Colorado has restricted the sale and possession of magazines carrying more than 15 rounds since 2013, when the Colorado Legislature passed a law following the deadly 2012 mass shooting at a movie theater in Aurora. Last year, the state Legislature passed a law to require anyone who purchases a semiautomatic firearm to pass certain training requirements. Efforts to prohibit the making, buying and selling of assault weapons, but not the possession of them, failed in 2023 and 2024.
The Colorado Supreme Court unanimously upheld the 2013 state law in 2020, when Rocky Mountain Gun Owners brought a lawsuit against it in state court.
Denver law has restricted the sale and possession of assault weapons since 1989.
Attorney general defiant
Colorado Attorney General Phil Weiser, a Democrat who is running for governor, said the lawsuit against the state is a “dangerous overreach” by the Department of Justice and “turns the mission of the DOJ’s Civil Rights Division on its head.”

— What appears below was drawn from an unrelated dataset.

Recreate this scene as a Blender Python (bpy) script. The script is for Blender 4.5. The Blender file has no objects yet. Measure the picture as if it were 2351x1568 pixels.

“Large-capacity magazine laws are responsible policies that satisfy Second Amendment protections, decrease the deadly impacts of mass shootings, and save lives,” Weiser said in a statement. “The state has a duty to protect Colorado residents from gun violence, and I will vigorously defend our state large-capacity magazine limit law from this attack by the Trump Justice Department.”
Ian Escalante, executive director of Rocky Mountain Gun Owners, said Colorado “has shown nothing but disdain for our God-given rights for the last decade.”
“They have been brazenly torching the Constitution and until now, have faced little to no repercussions,” Escalante said in a statement. “I pray this is the beginning of a recurring trend from the DOJ: systematically undoing all the damage inflicted on Coloradans by the tyrants in Denver, and the beginning of the end of the gun control apparatus here in Colorado.”
Janet Carter, managing director of Second Amendment litigation at Everytown Law, said the lawsuit is a “dangerous threat to public safety” and an attack on Colorado’s “life-saving magazine capacity limit.”
“Mass shooters using those magazines can fire dozens of rounds in seconds, and Colorado’s common sense measure has protected its residents for over a decade,” Carter said in a statement. “Coming just a day after their suit against Denver, it is clear that the DOJ is working to strip communities of the tools they need to keep people safe. We stand with Colorado and will fight to defend these constitutional, vital, and life-saving laws.”